Here are some questions to help you decide what to do from here:
  • Was this a pattern of behavior or a one time thing? A spouse having a years-long affair is quite different from a 'friend' failing to disclose a job opportunity. If there is a pattern of betrayal, getting away is probably your best course of action. If it's happened only once, though, perhaps the betrayer didn't realize what she was doing, or perhaps he was in a situation where there were no good solutions.
  • Was this maliciously done to you, or were you simply collateral damage? Did the betrayer do this to hurt you intentionally, perhaps out of jealousy? Or was the betrayer just acting in self-interest, without thinking of you? If it was done maliciously, run in the other direction, as fast as you can. If you were the unintentional victim of self-interest, well, you know where you stand going forward. Act accordingly. 
  • Has the person apologized? Accepted responsibility? Offered to make amends? And to avoid this behavior in the future? All of these things are necessary to repair a relationship, and they will mostly likely take time and effort.
  • How valuable is this relationship to you? Is this someone who used to hang out with because it was convenient, and that was the extent of the relationship? You can let that one go easily. Or was this someone you trusted with your inner life, a close confidant? Or something in between? Are there parts of your relationship you can save?
 So here's what happened with Ramona: I was gracious -  I listened to her tell me what happened (she was at a point where she knew I'd soon find out, and was mature enough to step up at that point and tell the truth). I kept my cool, saying very little as she told me. I do know that she and her colleague will get everything they deserve, good and bad, and so I am moving on. I spent a few painful hours grokking what had happened -- and then I started to write this. That feels much better than wallowing in self-pity and anger. I did also look at what parts of my Self might have created this situation.
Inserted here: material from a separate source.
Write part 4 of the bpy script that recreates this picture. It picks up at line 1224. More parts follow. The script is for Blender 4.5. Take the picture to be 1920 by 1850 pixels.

Here's how I assess the situation going forward: What happened was a one time thing, and I was collateral damage to her own career aspirations. I know where I stand, and I'm grateful for that clarity. Ramona neither apologized (or maybe I was too upset to hear it), accepted responsibility, offered to make amends nor to avoid this behavior in the future.

I value her talents and insights, as I still believe she values mine. That is definitely the basis for a limited relationship, one where we give each other professional advice. It is probably not the basis for a true friendship, but who knows? Life paths have many twists and turns, and our paths may grow closer in the future.